Trish Perry

The author of Sunset Beach (2009) and Beach Dreams (2008), Trish Perry lives in Northern Virginia with her hilarious teenaged son. She discovered her love of writing while earning a degree in Psychology. She switched career paths in 1997 and never looked back. Her debut novel, The Guy I’m Not Dating, placed second in the 2007 FHL Inspirational Readers’ Choice Contest, and her second novel, Too Good to Be True, finaled in the 2008 FHL IRCC, the GRW Maggie Awards, and LCRW’s Barclay Gold Awards.


Those aren’t mine, officer; I’m just holding them for a friend.

What’s a crime novelist to do? Everything’s been stolen already. How many different ways can thieves make off with fine art, priceless jewels, and oodles of cash?

Yes, a thief’s method of breaking through all of the strongholds can make for a riveting story. So can the intriguing way a top-cop protagonist solves the crime, recovers the booty, and brings the thief to justice.

But if a crime writer wants to be different, maybe the first place to start is with the prize. Can we come up with ideas for stealing something other than the stereotypical treasure?

Maybe we can pinch some creative inspiration from real life.

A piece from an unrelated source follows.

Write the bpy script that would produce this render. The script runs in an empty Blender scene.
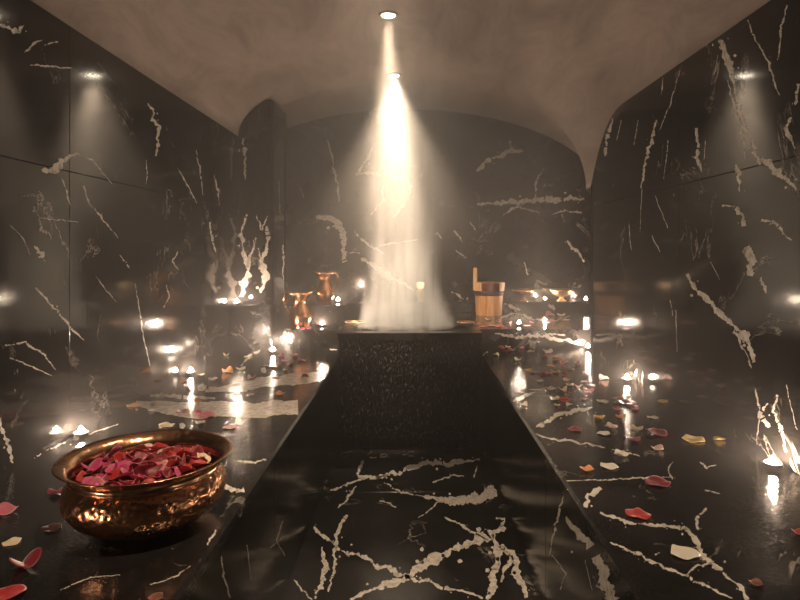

One of my favorite thefts involved two bright young sparks in Budapest—we’ll call them Beevis and Bajnok. Their Renault panel van (an auto less roomy than your smaller SUVs) was pulled over by the police during a routine traffic check. Beevis unsuccessfully attempted to peel away before the police could approach. Why? Because our boys had stolen twelve 65-pound pigs from a nearby farm and stuffed them into their car. A police spokesperson said, “They (the pigs, not Beevis and Bajnok) were really squashed into the car very tightly.”

You think? Imagine stuffing an entire soccer team of chubby nine-year-old boys into your Honda CR-V. Squashed, yes. And if the cleats came off, possibly as smelly as B and B’s Renault.

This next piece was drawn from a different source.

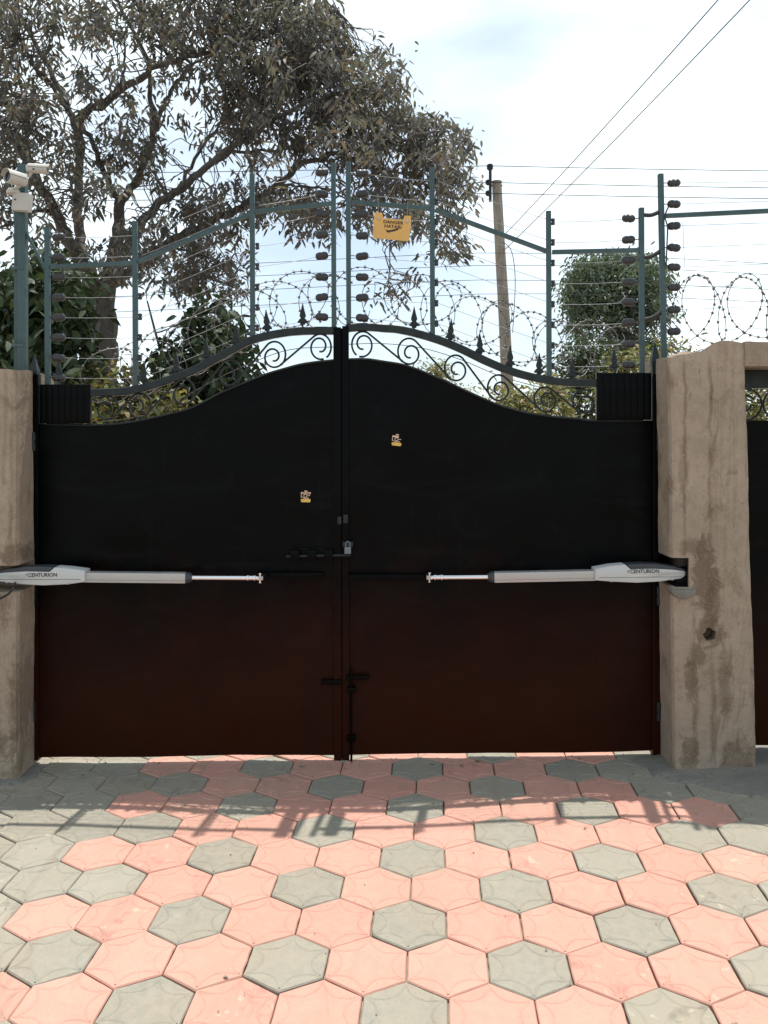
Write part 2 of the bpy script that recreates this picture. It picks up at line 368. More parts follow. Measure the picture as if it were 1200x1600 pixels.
for r in range(-6, 42):
    for k in range(-26, 27):
        u = k + (.5 if r % 2 else 0); U, V = u * PW, -r * PW * .8660254
        X = PX0 + U * cy - V * sy; Y = PY0 + U * sy + V * cy
        if abs(X) > 5.8 or Y > 5.5 or Y < -4.8: continue
        ph = u % 3
        grey = u < -5.2 or u > 5.2 or abs(ph - (1.5 if r % 2 else 0)) < .1 or (r == 0 and u > 3.5)
        inview = Y > 2.0 and Y < 4.75 and abs(X) < .52 * Y + .45
        cand.append((inview, X, Y, grey))
n_ind = 0
for inview, X, Y, grey in cand:
    kind = 'grey' if grey else 'pink'; z = gz(X) + random.uniform(-.0016, .0016)
    ra, rb, rc = random.gauss(0, .004) - SLOPE, random.gauss(0, .004), random.gauss(0, .006)
    if inview and n_ind < 298:
        put('paver', random.choice(hx[kind]), (X, Y, z), drive, (rb, ra, PYAW + rc + random.choice((0, 1, 2, 3, 4, 5)) * math.pi / 3)); n_ind += 1
    else:
        rad = PW / math.sqrt(3) - .0035; vs = []
        for q, zz in ((rad, -.05), (rad, -.006), (rad - .0055, 0)):
            for k in range(6):
                a = math.pi / 3 * k - PYAW; vs.append((X + q * math.sin(a), Y + q * math.cos(a), z + zz + SLOPE * q * math.sin(a)))
        rest[kind].add(vs, [(i * 6 + k, i * 6 + (k + 1) % 6, i * 6 + 6 + (k + 1) % 6, i * 6 + 6 + k) for i in range(2) for k in range(6)] + [tuple(range(12, 18))])
for kind in rest: tag(build('paver_field', rest[kind], M[kind], drive, smooth=False), kind='stuff')

# cement smeared over the paving at the foot of the right pillar
def apron(name, outline, h):
    c = sum((Vector(p) for p in outline), Vector((0, 0))) / len(outline); mb = MB(); n = 72; vs = []; rings = [1.0, .93, .75, .5, .2]
    ol = interp([Vector((p[0], p[1], 0)) for p in outline + [outline[0]]], 12)[:-1]; n = len(ol)
    for q, rr in enumerate(rings):
        for p in ol:
            d = Vector((p.x, p.y)) - c; jit = 1 + .10 * mnoise.noise(Vector((p.x * 9, p.y * 9, 3))) + .05 * mnoise.noise(Vector((p.x * 30, p.y * 30, 8)))
            w = c + d * rr * jit; zz = gz(w.x) + .003 + (0 if q == 0 else h * (1 - rr) ** .5 * (.7 + .6 * mnoise.noise(Vector((w.x * 7, w.y * 7, 1))))) - (.012 if q == 0 else 0)
            vs.append((w.x, w.y, zz))
    fs = [(i * n + j, i * n + (j + 1) % n, (i + 1) * n + (j + 1) % n, (i + 1) * n + j) for i in range(len(rings) - 1) for j in range(n)] + [tuple((len(rings) - 1) * n + j for j in range(n))]
    mb.add(vs, fs); return build(name, mb, M['cement'])
tag(apron('cement_apron', [(1.26, 4.28), (1.33, 4.08), (1.45, 3.96), (1.66, 3.84), (1.95, 3.70), (2.4, 3.66), (3.0, 3.80), (3.0, 4.35), (2.2, 4.5), (1.5, 4.4)], .032), kind='structure')
tag(apron('cement_apron', [(-1.72, 4.30), (-1.76, 4.10), (-1.9, 4.03), (-2.3, 3.98), (-2.9, 4.05), (-2.9, 4.4), (-2.2, 4.45)], .03), kind='structure')

# ------------------------------------------------------------------ pillars
def rough_prism(poly_bot, poly_top, z0, z1, seg=.035, amp=.0045, seed=0, top_fn=None):
    """closed prism, side faces subdivided and roughened like hand-floated render"""
    n = len(poly_bot); ring_t = []
    for i in range(n):
        a, b = Vector(poly_bot[i]), Vector(poly_bot[(i + 1) % n]); k = max(1, int((b - a).length / seg))
        for j in range(k): ring_t.append((i, j / k))
    m = len(ring_t); nzl = int((z1 - z0) / seg); vs = []; fs = []
    for q in range(nzl + 1):
        h = q / nzl
        for (i, t) in ring_t:
            a = Vector(poly_bot[i]).lerp(Vector(poly_top[i]), h); b = Vector(poly_bot[(i + 1) % n]).lerp(Vector(poly_top[(i + 1) % n]), h); p = a.lerp(b, t)
            zt = z1 + (top_fn(p.x, p.y) if top_fn else 0); z = z0 + (zt - z0) * h
            s3 = Vector((p.x * 3.1 + seed, p.y * 3.1, z * 2.2)); s4 = Vector((p.x * 14 + seed, p.y * 14, z * 14))
            d = amp * (1.6 * mnoise.noise(s3) + .5 * mnoise.noise(s4)); c = sum((Vector(w) for w in poly_bot), Vector((0, 0))) / n
            out = (p - c).normalized(); vs.append((p.x + out.x * d, p.y + out.y * d, z + (0 if q < nzl else .012 * mnoise.noise(s4 * .5))))
    for q in range(nzl):
        for j in range(m): fs.append((q * m + j, q * m + (j + 1) % m, (q + 1) * m + (j + 1) % m, (q + 1) * m + j))
    fs += [tuple(range(m))[::-1], tuple(nzl * m + j for j in range(m))]
    return vs, fs
def cut(vs, fs, cutters):
    me = finish_mesh('work', vs, fs, None); o = bpy.data.objects.new('work', me); COL.objects.link(o); cs = []
    for c in cutters:
        cm = finish_mesh('cut', c.v, c.f, None); co = bpy.data.objects.new('cut', cm); COL.objects.link(co); cs.append(co)
        md = o.modifiers.new('b', 'BOOLEAN'); md.operation = 'DIFFERENCE'; md.solver = 'EXACT'; md.object = co
    dg = bpy.context.evaluated_depsgraph_get(); ev = o.evaluated_get(dg); em = ev.to_mesh()
    V = [tuple(v.co) for v in em.vertices]; Fc = [tuple(p.vertices) for p in em.polygons]; ev.to_mesh_clear()
    for c in [o] + cs: bpy.data.objects.remove(c)
    return V, Fc
RY = 4.20                                            # depth at which the ram operators run
def rr_poly(x0, x1, y0, y1, r=.03):
    out = []
    for cx_, cy_, a0 in ((x0 + r, y0 + r, 180), (x1 - r, y0 + r, 270), (x1 - r, y1 - r, 0), (x0 + r, y1 - r, 90)):
        for a in (0, 45, 90): out.append((cx_ + r * math.cos(R(a0 + a)), cy_ + r * math.sin(R(a0 + a))))
    return out
PF = 4.115
vs, fs = rough_prism(rr_poly(-2.30, -1.828, PF, 4.62), rr_poly(-2.30, -1.835, PF + .01, 4.62), -.12, 2.03, seed=3)
nch = MB(); a = P(-80, 880, RY); b = P(60, 921, RY); nch.box(((-2.06 - 1.6) / 2, 4.17, (a.z + b.z) / 2), (.46, .30, a.z - b.z))
vs, fs = cut(vs, fs, [nch]); mb = MB().add(vs, fs)
pil = build('concrete_pillar', mb, M['concrete_l'], smooth=False)
tag(pil, 'left concrete gate pillar notched for the gate motor, camera pole on top', 'pillar', 'concrete pillars carrying the gate')

def rtop(x, y):
    t = max(0, min(1, (x - 1.50) / .18)); return .070 * t * t * (3 - 2 * t) + .014 * mnoise.noise(Vector((x * 8, y * 8, 2)))
vs, fs = rough_prism(rr_poly(1.452, 1.868, PF, 4.62, .028), rr_poly(1.425, 1.812, PF + .01, 4.62, .028), -.08, 2.095, seed=11, amp=.0055, top_fn=rtop)
c1 = MB(); a = P(1040, 872, PF); b = P(1077, 918, PF); c1.box(((1.30 + b.x) / 2, 4.26, (a.z + b.z) / 2), (b.x - 1.30, .44, a.z - b.z))
c2 = MB(); h_ = P(1110, 992, PF)
pts = [(h_.x + .030 * math.cos(k * math.pi / 6) * (1 + .25 * math.sin(k * 2.3)), h_.z + .034 * math.sin(k * math.pi / 6) * (1 + .2 * math.cos(k * 1.7))) for k in range(12)]
c2.prism(pts, 4.0, 4.19)
vs, fs = cut(vs, fs, [c1, c2]); mb = MB().add(vs, fs)
pir = build('concrete_pillar', mb, M['concrete_r'], smooth=False)
tag(pir, 'right concrete gate pillar with rust-brown damp stains and a square motor recess', 'pillar', 'concrete pillars carrying the gate')
# black plates added inside the motor recess to stand in for its shade
a = P(1040, 872, PF); b = P(1077, 918, PF); mb = MB(); y0_, y1_ = PF + .018, 4.47
mb.box((b.x - .003, (y0_ + y1_) / 2, (a.z + b.z) / 2), (.005, y1_ - y0_, a.z - b.z - .002)); mb.box(((1.46 + b.x - .007) / 2, y1_ - .004, (a.z + b.z) / 2), (b.x - 1.46 - .007, .005, a.z - b.z - .002))
mb.box(((1.46 + b.x - .007) / 2, (y0_ + y1_ - .01) / 2, a.z - .004), (b.x - 1.46 - .007, y1_ - y0_ - .01, .005)); mb.box(((1.46 + b.x - .007) / 2, (y0_ + y1_ - .01) / 2, b.z + .004), (b.x - 1.46 - .007, y1_ - y0_ - .01, .005))
build('recess_shade_plates', mb, M['gateplain'], pir, False)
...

We don’t know what fate awaited the squashed piggies. But now that I’ve done a Google search for images of 65-pound pigs and found nothing but pictures of highly successful barbeque events,

something tells me Beevis and Bajnok weren’t simply trying to spare the Hungarian citizens another outbreak of swine flu.

So. Ready to write a stolen-pig caper? No? How about some of these other real-life thefts?

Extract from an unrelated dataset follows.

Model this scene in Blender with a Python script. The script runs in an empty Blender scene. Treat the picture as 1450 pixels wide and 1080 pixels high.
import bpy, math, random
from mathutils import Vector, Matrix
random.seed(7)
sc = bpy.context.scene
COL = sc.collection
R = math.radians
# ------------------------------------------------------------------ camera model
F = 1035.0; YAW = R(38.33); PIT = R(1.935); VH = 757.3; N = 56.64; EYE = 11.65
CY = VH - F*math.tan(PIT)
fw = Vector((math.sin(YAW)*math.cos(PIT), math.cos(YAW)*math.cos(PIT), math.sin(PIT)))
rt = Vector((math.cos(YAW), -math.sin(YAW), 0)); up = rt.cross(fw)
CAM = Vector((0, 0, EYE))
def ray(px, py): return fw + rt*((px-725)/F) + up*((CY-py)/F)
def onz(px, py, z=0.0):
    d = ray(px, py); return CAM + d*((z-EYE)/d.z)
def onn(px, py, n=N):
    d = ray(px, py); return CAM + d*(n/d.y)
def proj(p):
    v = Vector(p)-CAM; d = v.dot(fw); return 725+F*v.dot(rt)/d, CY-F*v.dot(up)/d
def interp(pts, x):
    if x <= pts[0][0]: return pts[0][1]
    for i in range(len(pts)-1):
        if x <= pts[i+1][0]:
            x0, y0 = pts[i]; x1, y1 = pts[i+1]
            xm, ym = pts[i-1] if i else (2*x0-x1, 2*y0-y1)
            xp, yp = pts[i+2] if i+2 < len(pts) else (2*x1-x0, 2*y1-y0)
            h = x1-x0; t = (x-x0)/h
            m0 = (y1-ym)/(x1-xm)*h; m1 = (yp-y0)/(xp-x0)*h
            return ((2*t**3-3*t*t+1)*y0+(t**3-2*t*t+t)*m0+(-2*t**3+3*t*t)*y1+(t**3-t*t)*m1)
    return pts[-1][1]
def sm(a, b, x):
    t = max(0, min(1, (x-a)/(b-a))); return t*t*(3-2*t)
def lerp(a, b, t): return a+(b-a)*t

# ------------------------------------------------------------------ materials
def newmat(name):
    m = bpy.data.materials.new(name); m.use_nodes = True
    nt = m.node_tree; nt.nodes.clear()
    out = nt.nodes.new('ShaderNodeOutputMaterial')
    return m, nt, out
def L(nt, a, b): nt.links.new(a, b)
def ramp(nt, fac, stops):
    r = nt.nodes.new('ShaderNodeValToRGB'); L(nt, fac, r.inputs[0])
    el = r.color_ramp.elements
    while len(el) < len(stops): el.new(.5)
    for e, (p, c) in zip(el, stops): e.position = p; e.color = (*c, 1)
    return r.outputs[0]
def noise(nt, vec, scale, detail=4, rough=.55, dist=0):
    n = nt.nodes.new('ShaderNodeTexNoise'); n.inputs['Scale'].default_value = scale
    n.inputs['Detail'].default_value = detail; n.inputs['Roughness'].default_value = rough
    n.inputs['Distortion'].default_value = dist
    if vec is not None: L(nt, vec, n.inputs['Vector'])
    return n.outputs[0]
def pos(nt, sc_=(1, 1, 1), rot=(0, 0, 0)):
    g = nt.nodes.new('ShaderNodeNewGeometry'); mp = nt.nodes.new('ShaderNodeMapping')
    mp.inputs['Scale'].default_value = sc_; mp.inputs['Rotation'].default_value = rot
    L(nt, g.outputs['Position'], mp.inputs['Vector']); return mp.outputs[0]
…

Jack Knox of the Canadian newspaper the Times Colonist reports that someone stole 42,000 clams in British Columbia this past January. And we’re not using slang here—not $42,000. These were actual clams. A month later, British Columbia was hit yet again when someone made off with a $170,000 tattoo-removing machine.

I actually see some rather icky story potential for that one, don’t you?

According to Knox, other thefts have included several drunks stealing another drunk’s artificial leg, a dry cleaner slowly “losing” pieces of police officers’ uniforms until he had assembled a uniform for himself, and two entire sets of aluminum bleachers from a local high school.

Where do you hide stolen bleachers? And fencing them would be a total pain.

You might consider having your thief make off with one of the items mentioned on the Thoughtful Oblivion blog: garden gnomes; a bag of snakes; a hive of bees; a 35-foot inflatable gorilla; a urinal; a life-sized statue of Homer Simpson; or a clearance table full of shoes—all for the right foot.

All things considered, a carload of stolen pigs is starting to make sense.